In 1940, an eighteen-year-old orphan, Juliet Armstrong (who has heard all the Romeo jokes), doesn’t take up her place at Oxford and finds herself instead, recruited by the Secret Service, to work in their clerical department which is actually housed, at the time, in Wormwood Scrubs. Intelligent and independent, she is quickly singled out and offered a more specialised role, transcribing the monitored conversations between Godfrey Toby, an MI5 agent, and the fifth columnists - English supporters of Hitler - who believe Godfrey is working for the Germans. Juliet adopts several different identities throughout the novel as she becomes more and more embroiled in the world of espionage. This novel is not one of ‘derring do’ or torturous inquisition, however, and does not focus on the war as six years of conflict are neatly passed over. Atkinson’s art lies in the subtle way she interweaves Juliet’s activities with a mundane existence.

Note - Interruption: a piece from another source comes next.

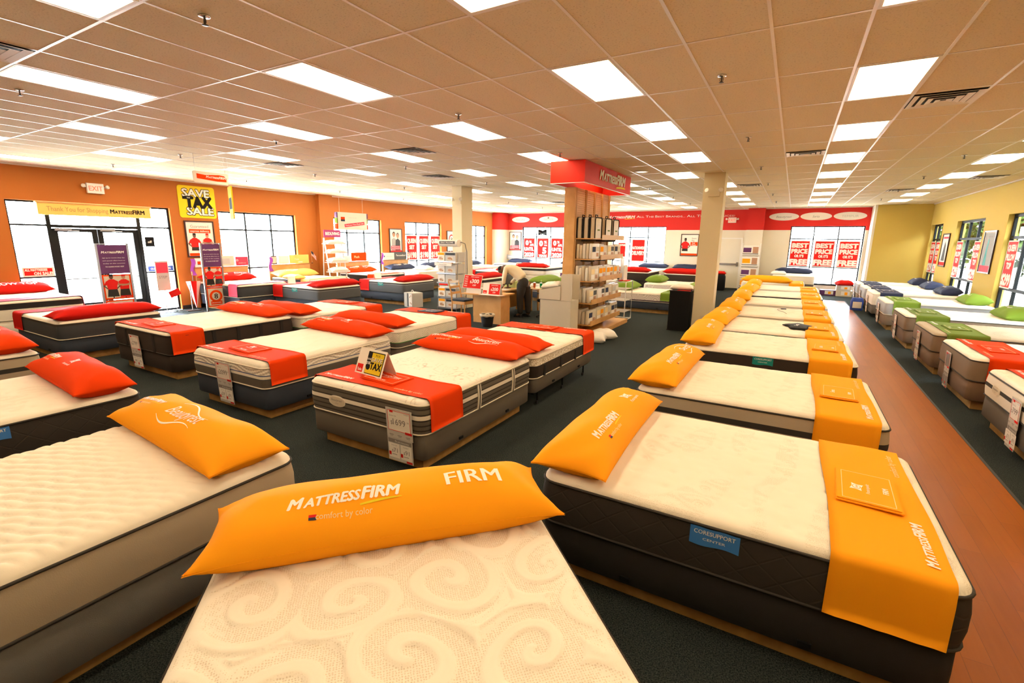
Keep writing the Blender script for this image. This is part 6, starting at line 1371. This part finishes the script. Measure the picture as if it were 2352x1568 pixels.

The narrative shifts to 1950 and the tension rises once more. Juliet has moved on to become a producer in the Children’s department at the BBC, when she finds herself briefly pressed into service once more. She learns that although the war has ended, the work of MI5 goes on, and spying on whatever enemies exist continues, unabated. She also receives several anonymous messages warning her that she ‘will have to pay for what [she] did’ and she is convinced that she is being followed. The reader must infer that we have not after all been privy to all Juliet has done. This idea of consequences, and of every choice exacting a price, runs throughout the novel.

Kate Atkinson in 2007
Kate Atkinson in 2007
Her training, which had largely been alluded to rather than described in detail, now comes to the fore as the players, ‘the dualists’ in her old life seem to congregate once more. There is a neat twist, subtly introduced, towards the end, causing the reader to revisit their former opinions of Juliet; after all, as Juliet herself is told, ‘we believe what we want to believe’. Juliet’s naivety as she lives ‘between the darkness and the daylight’ is endearing, and her thoughts which form some of the narrative, provide gentle dry humour as well as pathos. As she remarks, ‘It seemed she had acquired all the drawbacks of being a mistress and none of the advantages - like sex. (She was becoming bolder with the word if not the act)’. She constantly waits for a romance with Perry; after all he calls her ‘my girl’ and gave her an engagement ring, but the reader understands it will never happen.

Atkinson has a smooth writing style which is particularly appealing and there is an intelligence to her work: she makes us think while we read. Her characters, however minor, are clearly drawn with thoughtful, often understated, detail which brings them to life - ‘the devil is in the detail’. Juliet Armstrong is honest and therefore vulnerable but ultimately, she can take care of herself. She’s smart, and a very good liar, as she slips between her different identities, whilst always maintaining a little distance. After all, who can one trust?

The cultural allusions to the period are woven discreetly into the text and, along with the language choices, give it credibility. The passing references to death remind us of the cruelty of war, which was a part of everyday existence for so many, for so long. ‘Juliet had the sense that she was taking part in a farce, although not one that was particularly funny - in fact, not funny at all.’ A palpable tension adheres to the book and the ending certainly isn’t predictable. The apparently unremarkable outward appearance of Juliet Armstrong is a description which could be applied to the novel, but just as Juliet has hidden depths so, too, does this book and they are depths well worth investigating.